Two anxieties drive much of what we do today: status anxiety (what will people think of me?) and the newer disconnection anxiety, which is tied to FOMO (fear of missing out). Put briefly: I connect, therefore I am. The question, however, is: connect to what? I’m afraid that, for many, the answer too often is the empire of the entertainment-industrial complex. We live in what has been described as an “attention economy,” and the Sunday morning sermon seems weak in comparison to a Safari surfing session. The latter enables us to ride the waves of popular culture and opinion. The sobering question for the disciple is whether our attention is being drawn to something worthwhile.

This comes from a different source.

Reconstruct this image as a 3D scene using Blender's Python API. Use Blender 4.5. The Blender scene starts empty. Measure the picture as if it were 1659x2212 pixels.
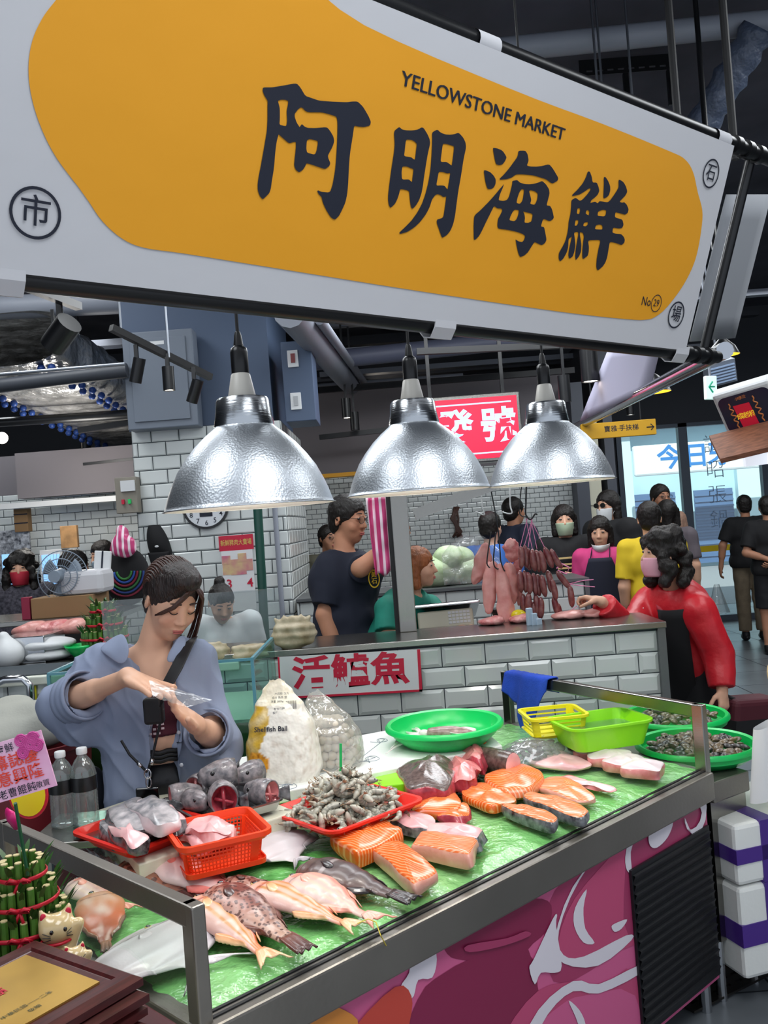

Spectacles are ephemeral, which is why those who suffer from FOMO are always on the lookout for The Next Big Thing. Disciples who are awake to reality have their attention fixed on the only breaking news that ultimately matters; namely, the news that the kingdom of God has broken into our world in Jesus Christ. This breaking news demands our sustained attention and a wide-awake imagination.

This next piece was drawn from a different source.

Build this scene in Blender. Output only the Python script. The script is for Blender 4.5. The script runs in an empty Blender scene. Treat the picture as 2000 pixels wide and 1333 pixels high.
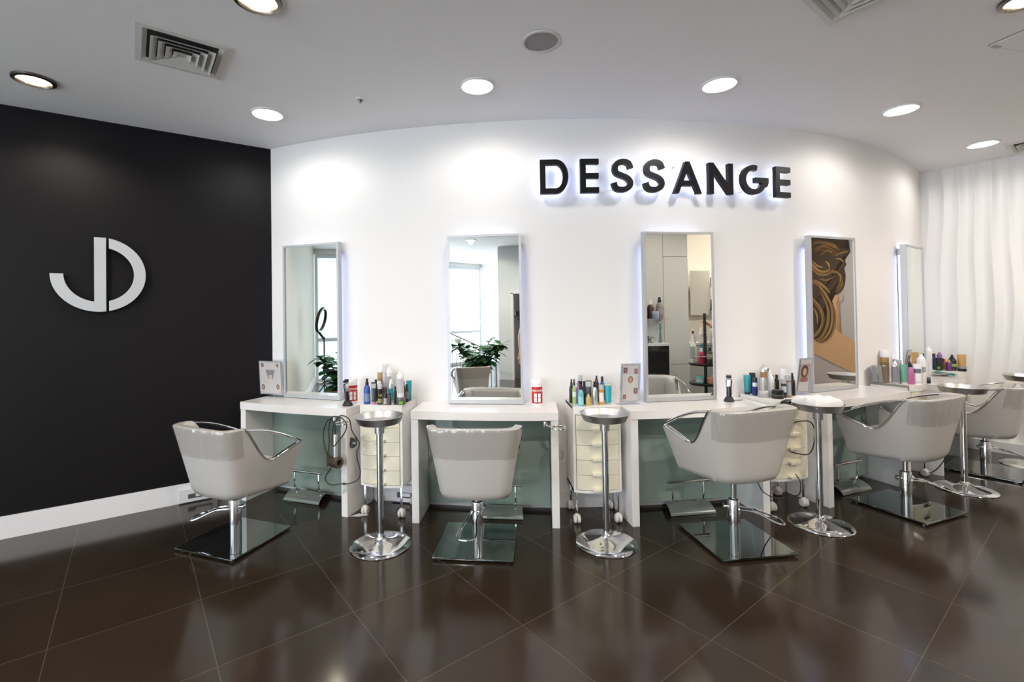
import bpy, bmesh, math, random
from math import sin, cos, pi, radians, sqrt, atan2
from mathutils import Vector, Matrix
S = bpy.context.scene
COL = S.collection
rnd = random.Random(7)

# ------------------------------------------------------------------ camera
FPX, PX, PY, PITCH, ROLL, CAMH = 921.449, 947.67, 600.61, 0.01289, -0.01497, 1.4903
cam = bpy.data.cameras.new('camera')
cam.sensor_fit = 'HORIZONTAL'; cam.sensor_width = 36.0
cam.lens = FPX / 2000 * 36.0
cam.shift_x = (1000 - PX) / 2000
cam.shift_y = (PY - 666.5) / 2000
cam.clip_start = 0.05; cam.clip_end = 200
co = bpy.data.objects.new('camera', cam); COL.objects.link(co)
fw = Vector((0, cos(PITCH), sin(PITCH))); r0 = Vector((1, 0, 0)); u0 = r0.cross(fw)
rt = cos(ROLL) * r0 + sin(ROLL) * u0; up = -sin(ROLL) * r0 + cos(ROLL) * u0
m = Matrix((rt, up, -fw)).transposed().to_4x4(); m.translation = Vector((0, 0, CAMH))
co.matrix_world = m
S.camera = co

# ------------------------------------------------------------------ world, exposure
w = bpy.data.worlds.new('daylight'); S.world = w; w.use_nodes = True
w.node_tree.nodes['Background'].inputs[0].default_value = (0.94, 0.96, 1.0, 1)
w.node_tree.nodes['Background'].inputs[1].default_value = 6.5
S.view_settings.view_transform = 'Standard'; S.view_settings.look = 'None'
S.view_settings.gamma = 1.0; S.view_settings.use_curve_mapping = False
S.view_settings.exposure = 0.40
try:
    S.cycles.use_denoising = True
    S.cycles.max_bounces = 10; S.cycles.diffuse_bounces = 5; S.cycles.glossy_bounces = 5
    S.cycles.transparent_max_bounces = 12
    S.cycles.sample_clamp_indirect = 6
    S.cycles.caustics_reflective = False; S.cycles.caustics_refractive = False
except Exception: pass

SPOT_W = 15.0
CEIL = 2.986

# ------------------------------------------------------------------ the curved wall and its five stations
CX, CY, R = 0.6948, 9.8166, 6.188
PHI = [radians(-20.1 + 13.68 * i) for i in range(6)]
MID = [p + radians(6.84) for p in PHI]
def fr(phi):
    n = Vector((sin(phi), -cos(phi), 0)); t = Vector((cos(phi), sin(phi), 0))
    return Vector((CX, CY, 0)) + R * n, t, n
def at(phi, x, n, z=0.0):
    o, t, nn = fr(phi); p = o + t * x + nn * n; p.z = z; return p

# ------------------------------------------------------------------ materials
MATS = {}
def mat(name, col, rough=0.5, metal=0.0, spec=0.5, coat=0.0, emit=None, estr=0.0, alpha=1.0, trans=0.0, bump=None, noise=None):
    if name in MATS: return MATS[name]
    m = bpy.data.materials.new(name); m.use_nodes = True
    nt = m.node_tree; b = nt.nodes['Principled BSDF']
    b.inputs['Base Color'].default_value = (*col, 1); b.inputs['Roughness'].default_value = rough
    b.inputs['Metallic'].default_value = metal; b.inputs['Specular IOR Level'].default_value = spec
    b.inputs['Coat Weight'].default_value = coat; b.inputs['Coat Roughness'].default_value = 0.05
    b.inputs['Transmission Weight'].default_value = trans
    if emit: b.inputs['Emission Color'].default_value = (*emit, 1); b.inputs['Emission Strength'].default_value = estr
    b.inputs['Alpha'].default_value = alpha
    tc = nt.nodes.new('ShaderNodeTexCoord')
    if noise:   # slight mottling of the colour
        sc, amt = noise
        n = nt.nodes.new('ShaderNodeTexNoise'); n.inputs['Scale'].default_value = sc; n.inputs['Detail'].default_value = 4
        r = nt.nodes.new('ShaderNodeMapRange'); r.inputs['To Min'].default_value = 1 - amt; r.inputs['To Max'].default_value = 1 + amt
        mx = nt.nodes.new('ShaderNodeVectorMath'); mx.operation = 'SCALE'; mx.inputs[0].default_value = col
        nt.links.new(tc.outputs['Object'], n.inputs['Vector']); nt.links.new(n.outputs['Fac'], r.inputs['Value'])
        nt.links.new(r.outputs['Result'], mx.inputs['Scale']); nt.links.new(mx.outputs[0], b.inputs['Base Color'])
    if bump:
        sc, st = bump
        n = nt.nodes.new('ShaderNodeTexNoise'); n.inputs['Scale'].default_value = sc; n.inputs['Detail'].default_value = 3
        bp = nt.nodes.new('ShaderNodeBump'); bp.inputs['Strength'].default_value = st; bp.inputs['Distance'].default_value = 0.002
        nt.links.new(tc.outputs['Object'], n.inputs['Vector']); nt.links.new(n.outputs['Fac'], bp.inputs['Height'])
        nt.links.new(bp.outputs['Normal'], b.inputs['Normal'])
    MATS[name] = m; return m
WALL = mat('white_wall_paint', (0.79, 0.772, 0.76), 0.6, bump=(120, 0.12))
CEILM = mat('ceiling_paint', (0.90, 0.88, 0.87), 0.8, bump=(90, 0.1))
BLACKW = mat('black_wall_paint', (0.0058, 0.0048, 0.0060), 0.5, spec=0.18, noise=(1.3, 0.25), bump=(150, 0.08))
OLIVE = mat('grey_olive_wall_paint', (0.50, 0.48, 0.41), 0.7, noise=(3, 0.04))
PALE = mat('pale_blue_grey_wall_paint', (0.64, 0.68, 0.69), 0.6, noise=(3, 0.04))
WHITE = mat('white_lacquer', (0.82, 0.80, 0.785), 0.22, coat=0.3)
SKIRT = mat('white_skirting', (0.75, 0.74, 0.75), 0.4)
CREAM = mat('cream_plastic', (0.80, 0.755, 0.60), 0.35)
CREAMW = mat('off_white_case', (0.81, 0.79, 0.75), 0.35)
GAP = mat('dark_gap', (0.02, 0.02, 0.02), 0.8)
CHROME = mat('chrome', (0.80, 0.80, 0.81), 0.06, metal=1.0)
STEEL = mat('brushed_steel', (0.62, 0.61, 0.61), 0.36, metal=1.0, noise=(9, 0.08))
ALU = mat('brushed_aluminium', (0.50, 0.505, 0.52), 0.42, metal=0.6)
MIRROR = mat('mirror_glass', (0.90, 0.92, 0.89), 0.0, metal=1.0)
FROST = mat('green_back_glass', (0.27, 0.355, 0.31), 0.12, coat=0.6)
PLATE = mat('dark_mirror_glass', (0.34, 0.38, 0.375), 0.03, metal=1.0)
LEATHER = mat('off_white_leatherette', (0.50, 0.475, 0.445), 0.42, bump=(400, 0.15))
CASTER = mat('white_caster_plastic', (0.70, 0.67, 0.62), 0.4)
BLACK = mat('black_plastic', (0.012, 0.012, 0.013), 0.25)
BLACKM = mat('black_matt', (0.015, 0.015, 0.016), 0.6)
SIGNB = mat('black_sign_face', (0.006, 0.005, 0.006), 0.45, spec=0.25)
LEDB = mat('led_blue_white', (0.1, 0.1, 0.1), 0.5, emit=(0.50, 0.60, 1.0), estr=6.0)
LEDS = mat('led_sign_glow', (0.1, 0.1, 0.1), 0.5, emit=(0.55, 0.64, 1.0), estr=5.0)
LAMP = mat('lamp_diffuser', (0.9, 0.9, 0.9), 0.5, emit=(1.0, 0.94, 0.87), estr=30.0)
WARM = mat('warm_lamp', (0.9, 0.8, 0.6), 0.5, emit=(1.0, 0.80, 0.50), estr=7.0)
VENTM = mat('vent_enamel', (0.66, 0.645, 0.60), 0.5)
SPKM = mat('speaker_mesh', (0.30, 0.285, 0.28), 0.7, noise=(300, 0.2))
LOGO = mat('brushed_silver_logo', (0.52, 0.54, 0.565), 0.4, metal=0.3, noise=(5, 0.04))
PAPER = mat('white_paper', (0.82, 0.81, 0.80), 0.6)
CLOTH = mat('white_towel_cloth', (0.78, 0.77, 0.77), 0.9, bump=(250, 0.3))
SKIN = mat('skin', (0.55, 0.33, 0.22), 0.5)
LEAF = mat('leaf_green', (0.025, 0.11, 0.03), 0.3, noise=(14, 0.3))
STEM = mat('plant_stem', (0.10, 0.06, 0.035), 0.7)
POT = mat('beige_stone_pot', (0.50, 0.45, 0.36), 0.7, noise=(20, 0.08))
def clearmat(name, tint, rough, fac):
    m = bpy.data.materials.new(name); m.use_nodes = True; nt = m.node_tree
    nt.nodes.clear()
    o = nt.nodes.new('ShaderNodeOutputMaterial'); mx = nt.nodes.new('ShaderNodeMixShader')
    t = nt.nodes.new('ShaderNodeBsdfTransparent'); g = nt.nodes.new('ShaderNodeBsdfGlossy')
    t.inputs[0].default_value = (*tint, 1); g.inputs['Roughness'].default_value = rough
    mx.inputs[0].default_value = fac
    nt.links.new(t.outputs[0], mx.inputs[1]); nt.links.new(g.outputs[0], mx.inputs[2]); nt.links.new(mx.outputs[0], o.inputs[0])
    MATS[name] = m; return m, mx, g, nt
FILM, _mx, _g, _nt = clearmat('plastic_film', (0.94, 0.935, 0.93), 0.14, 0.10)
_n = _nt.nodes.new('ShaderNodeTexNoise'); _n.inputs['Scale'].default_value = 14; _n.inputs['Detail'].default_value = 2
_mp = _nt.nodes.new('ShaderNodeMapping'); _mp.inputs['Scale'].default_value = (1.6, 1.6, 0.5)
_tc = _nt.nodes.new('ShaderNodeTexCoord'); _b = _nt.nodes.new('ShaderNodeBump'); _b.inputs['Strength'].default_value = 0.8; _b.inputs['Distance'].default_value = 0.02
_nt.links.new(_tc.outputs['Object'], _mp.inputs[0]); _nt.links.new(_mp.outputs[0], _n.inputs['Vector'])
_nt.links.new(_n.outputs['Fac'], _b.inputs['Height']); _nt.links.new(_b.outputs[0], _g.inputs['Normal'])
PANE, *_ = clearmat('window_pane', (0.93, 0.97, 1.0), 0.0, 0.06)
ACRYL, *_ = clearmat('clear_acrylic', (0.90, 0.91, 0.93), 0.05, 0.12)
BLIND = mat('white_roller_blind', (0.9, 0.93, 0.96), 0.9, trans=0.0)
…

There’s so much to comment on in this little chunk alone. Still, the “I connect, therefore I am” bit caught my attention, especially as a fairly engaged Twitter user.

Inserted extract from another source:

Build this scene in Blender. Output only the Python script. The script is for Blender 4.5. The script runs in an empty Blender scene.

Much of the drive to connect online is definitely filtered through and shaped by the attention economy. What’s more, that economy can be an economy in a very real sense for many of us on social media. Having the right opinion at the right time on the right issue can be lucrative in ginning up writing gigs.

But honestly, beyond the crassly economic dimension, I think many of us who spend a significant amount of time online for blogging, work, or communication purposes have felt that existential anxiety.We want to be noticed. We want to be recognized, seen, heard, and I would add, remembered.

This is everybody from the 13-year-old girl wondering if her Instagram post will get as many likes as those of the other girls in her class to the political analyst hoping for Retweets on her latest, insightful live-tweet about the recent presidential debate.

I have to confess, there are seasons and days where I’ve noticed a certain anxiety about not having written anything in a while, or tweeted anything semi-clever in a few hours. Am I a particularly vain person? Possibly. But then, that’s not the sort of thing you’re able to judge for yourself.

But I think there’s a level of fear at being forgotten involved. Sure, I actually love the fun and frivolity of much of Twitter. The GIFs. The jokes. The nested conversations. The reality is, though, deep down there’s part of me that’s scared if I’m out of sight, I’ll be out of mind and I won’t matter anymore.

In a sense, this is one dimension of the looming fear of death that most of us in contemporary, American society never want to wrestle with or name anymore.

When you’re dead, eventually you’re forgotten. Even if you leave a “legacy”, it’s on the truly rare individual who is immortalized in song, statue, or prose. But those are forgotten too. How much more likely are we to be lost in an internet age when every second there are millions and billions of bits of data (stories, articles, ebooks, photos, videos, etc) being uploaded and (figuratively) papering over our photographs on the walls of history?

Of course, Twitter’s one of the most absurd ways of trying to fight the fear of death. The internet is forever, they say, but we all know that’s usually only for terrible things. In a sense, life on Twitter is very much an Ecclesiastes sort of experience. Work hard. Enjoy. Laugh. But remember that you’re going to die and all the followers you built and the reputation you’ve acquired as an insightful GIFer will fade quickly. Invested with existential weight, it too is a vanity of vanities.

Instead, I recall the concluding admonition of the editor:

Now all has been heard;
    here is the conclusion of the matter:
Fear God and keep his commandments,
    for this is the duty of all mankind.
For God will bring every deed into judgment,
    including every hidden thing,
    whether it is good or evil.

(Ecclesiastes 12:13-14)

As the Reformers were wont to remind us, we live life coram Deo–before the face of God. While it’s true that there is something of a threat of judgment–a call to remember the fear of the Lord–for those who are secure in knowing it through Christ that judgment comes (Rom. 2:16), there is a beautiful promise.

He is the eternal One who never forgets us, who keeps our lives ever before him–even those we fail to upload in perfect “Earlybird” filters. We are his creatures, his handiwork, and his adopted children who are never out of sight and never out of mind. Death is not the end, therefore. God will remember us into the resurrection and the age to come irrespective of our social media presence, but because of the presence of his Spirit of promise bestowed upon us in Christ (Eph. 1:13-14).